---------- Source data ----------

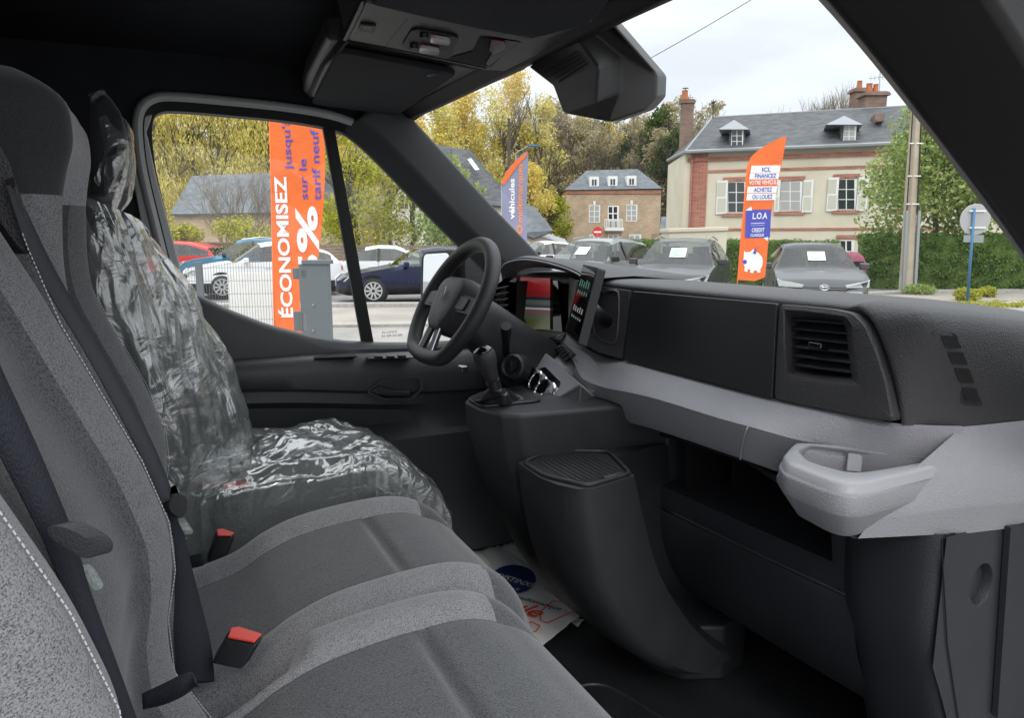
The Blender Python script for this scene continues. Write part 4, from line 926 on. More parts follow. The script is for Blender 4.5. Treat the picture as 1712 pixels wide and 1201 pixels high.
# driver's seat with its own shapes
seat3 = empty('driver_seat', (.15, 1.78, .752), "dark driver's seat wrapped in clear plastic film", 'seat')
backrest(1.56, 2.0, 'backrest', seat3, dx=-.005, mats=[m_centre] * 5, head=.27)
cushion(1.57, 1.99, 'seat_cushion', seat3, dx=.035, dz=-.02, mats=[m_centre] * 3); seat_base(1.57, 1.99, seat3)
q = px_poly([(600, 830), (650, 812), (662, 824), (612, 846)], Y=1.55)
mb = MB(); mb.prism(q, (0, .02, 0)); mb.build('adjuster_handle', m_dark, seat3, bevel=.005)
mb = MB(); q = px_poly([(150, 170), (175, 150), (205, 190), (210, 250), (205, 300), (180, 330), (150, 330), (150, 250)], Y=1.66); mb.prism(q, (0, .22, 0)); mb.build('headrest_core', m_side, seat3, bevel=.03, seg=3)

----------

The request -
The listing above needs to be output again exactly. Don't include the pictures.

Complete output -
The Blender Python script for this scene continues. Write part 4, from line 926 on. More parts follow. The script is for Blender 4.5. Treat the picture as 1712 pixels wide and 1201 pixels high.
# driver's seat with its own shapes
seat3 = empty('driver_seat', (.15, 1.78, .752), "dark driver's seat wrapped in clear plastic film", 'seat')
backrest(1.56, 2.0, 'backrest', seat3, dx=-.005, mats=[m_centre] * 5, head=.27)
cushion(1.57, 1.99, 'seat_cushion', seat3, dx=.035, dz=-.02, mats=[m_centre] * 3); seat_base(1.57, 1.99, seat3)
q = px_poly([(600, 830), (650, 812), (662, 824), (612, 846)], Y=1.55)
mb = MB(); mb.prism(q, (0, .02, 0)); mb.build('adjuster_handle', m_dark, seat3, bevel=.005)
mb = MB(); q = px_poly([(150, 170), (175, 150), (205, 190), (210, 250), (205, 300), (180, 330), (150, 330), (150, 250)], Y=1.66); mb.prism(q, (0, .22, 0)); mb.build('headrest_core', m_side, seat3, bevel=.03, seg=3)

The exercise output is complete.